** start **
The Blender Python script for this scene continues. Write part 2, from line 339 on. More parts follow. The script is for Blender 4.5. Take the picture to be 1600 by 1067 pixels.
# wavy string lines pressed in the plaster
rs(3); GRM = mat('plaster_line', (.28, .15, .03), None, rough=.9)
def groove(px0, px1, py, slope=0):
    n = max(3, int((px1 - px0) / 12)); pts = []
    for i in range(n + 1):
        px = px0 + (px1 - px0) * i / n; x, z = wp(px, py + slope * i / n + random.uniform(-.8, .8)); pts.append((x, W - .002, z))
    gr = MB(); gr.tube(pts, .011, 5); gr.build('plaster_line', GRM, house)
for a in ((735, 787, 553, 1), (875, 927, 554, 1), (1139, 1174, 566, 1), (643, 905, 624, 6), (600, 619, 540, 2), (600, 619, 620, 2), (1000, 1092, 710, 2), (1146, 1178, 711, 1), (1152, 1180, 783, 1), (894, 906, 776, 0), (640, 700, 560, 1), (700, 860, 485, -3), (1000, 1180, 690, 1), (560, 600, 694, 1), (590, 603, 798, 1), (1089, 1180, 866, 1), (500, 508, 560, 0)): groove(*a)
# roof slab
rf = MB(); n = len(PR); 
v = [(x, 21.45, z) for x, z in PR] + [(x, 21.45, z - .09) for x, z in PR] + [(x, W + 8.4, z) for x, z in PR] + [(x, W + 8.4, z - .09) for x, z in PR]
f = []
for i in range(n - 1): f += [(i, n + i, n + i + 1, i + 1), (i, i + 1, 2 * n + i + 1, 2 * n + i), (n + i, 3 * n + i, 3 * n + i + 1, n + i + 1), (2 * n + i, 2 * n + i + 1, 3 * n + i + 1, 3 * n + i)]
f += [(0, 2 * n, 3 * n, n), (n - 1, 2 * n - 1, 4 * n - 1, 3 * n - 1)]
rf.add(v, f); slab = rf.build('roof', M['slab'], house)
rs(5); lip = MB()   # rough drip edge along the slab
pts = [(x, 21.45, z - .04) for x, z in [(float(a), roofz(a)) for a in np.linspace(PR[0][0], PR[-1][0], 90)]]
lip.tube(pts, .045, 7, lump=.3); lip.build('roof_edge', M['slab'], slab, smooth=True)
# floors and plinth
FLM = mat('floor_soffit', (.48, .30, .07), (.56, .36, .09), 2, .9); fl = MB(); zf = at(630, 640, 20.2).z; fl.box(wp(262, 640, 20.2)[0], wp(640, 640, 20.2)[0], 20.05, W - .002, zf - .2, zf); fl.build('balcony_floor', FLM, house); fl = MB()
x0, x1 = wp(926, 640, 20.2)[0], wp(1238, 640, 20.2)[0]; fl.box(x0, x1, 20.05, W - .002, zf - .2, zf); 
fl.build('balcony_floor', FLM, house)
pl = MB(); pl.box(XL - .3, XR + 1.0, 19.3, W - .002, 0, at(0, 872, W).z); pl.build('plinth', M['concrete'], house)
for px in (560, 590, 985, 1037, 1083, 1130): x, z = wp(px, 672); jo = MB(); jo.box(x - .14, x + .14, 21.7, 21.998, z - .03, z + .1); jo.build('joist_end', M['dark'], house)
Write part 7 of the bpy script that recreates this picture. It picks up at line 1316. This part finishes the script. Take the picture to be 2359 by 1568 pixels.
** end **
**Goal:** Above are the records; copy all of them exactly.

**Task result:**
The Blender Python script for this scene continues. Write part 2, from line 339 on. More parts follow. The script is for Blender 4.5. Take the picture to be 1600 by 1067 pixels.
# wavy string lines pressed in the plaster
rs(3); GRM = mat('plaster_line', (.28, .15, .03), None, rough=.9)
def groove(px0, px1, py, slope=0):
    n = max(3, int((px1 - px0) / 12)); pts = []
    for i in range(n + 1):
        px = px0 + (px1 - px0) * i / n; x, z = wp(px, py + slope * i / n + random.uniform(-.8, .8)); pts.append((x, W - .002, z))
    gr = MB(); gr.tube(pts, .011, 5); gr.build('plaster_line', GRM, house)
for a in ((735, 787, 553, 1), (875, 927, 554, 1), (1139, 1174, 566, 1), (643, 905, 624, 6), (600, 619, 540, 2), (600, 619, 620, 2), (1000, 1092, 710, 2), (1146, 1178, 711, 1), (1152, 1180, 783, 1), (894, 906, 776, 0), (640, 700, 560, 1), (700, 860, 485, -3), (1000, 1180, 690, 1), (560, 600, 694, 1), (590, 603, 798, 1), (1089, 1180, 866, 1), (500, 508, 560, 0)): groove(*a)
# roof slab
rf = MB(); n = len(PR); 
v = [(x, 21.45, z) for x, z in PR] + [(x, 21.45, z - .09) for x, z in PR] + [(x, W + 8.4, z) for x, z in PR] + [(x, W + 8.4, z - .09) for x, z in PR]
f = []
for i in range(n - 1): f += [(i, n + i, n + i + 1, i + 1), (i, i + 1, 2 * n + i + 1, 2 * n + i), (n + i, 3 * n + i, 3 * n + i + 1, n + i + 1), (2 * n + i, 2 * n + i + 1, 3 * n + i + 1, 3 * n + i)]
f += [(0, 2 * n, 3 * n, n), (n - 1, 2 * n - 1, 4 * n - 1, 3 * n - 1)]
rf.add(v, f); slab = rf.build('roof', M['slab'], house)
rs(5); lip = MB()   # rough drip edge along the slab
pts = [(x, 21.45, z - .04) for x, z in [(float(a), roofz(a)) for a in np.linspace(PR[0][0], PR[-1][0], 90)]]
lip.tube(pts, .045, 7, lump=.3); lip.build('roof_edge', M['slab'], slab, smooth=True)
# floors and plinth
FLM = mat('floor_soffit', (.48, .30, .07), (.56, .36, .09), 2, .9); fl = MB(); zf = at(630, 640, 20.2).z; fl.box(wp(262, 640, 20.2)[0], wp(640, 640, 20.2)[0], 20.05, W - .002, zf - .2, zf); fl.build('balcony_floor', FLM, house); fl = MB()
x0, x1 = wp(926, 640, 20.2)[0], wp(1238, 640, 20.2)[0]; fl.box(x0, x1, 20.05, W - .002, zf - .2, zf); 
fl.build('balcony_floor', FLM, house)
pl = MB(); pl.box(XL - .3, XR + 1.0, 19.3, W - .002, 0, at(0, 872, W).z); pl.build('plinth', M['concrete'], house)
for px in (560, 590, 985, 1037, 1083, 1130): x, z = wp(px, 672); jo = MB(); jo.box(x - .14, x + .14, 21.7, 21.998, z - .03, z + .1); jo.build('joist_end', M['dark'], house)
Write part 7 of the bpy script that recreates this picture. It picks up at line 1316. This part finishes the script. Take the picture to be 2359 by 1568 pixels.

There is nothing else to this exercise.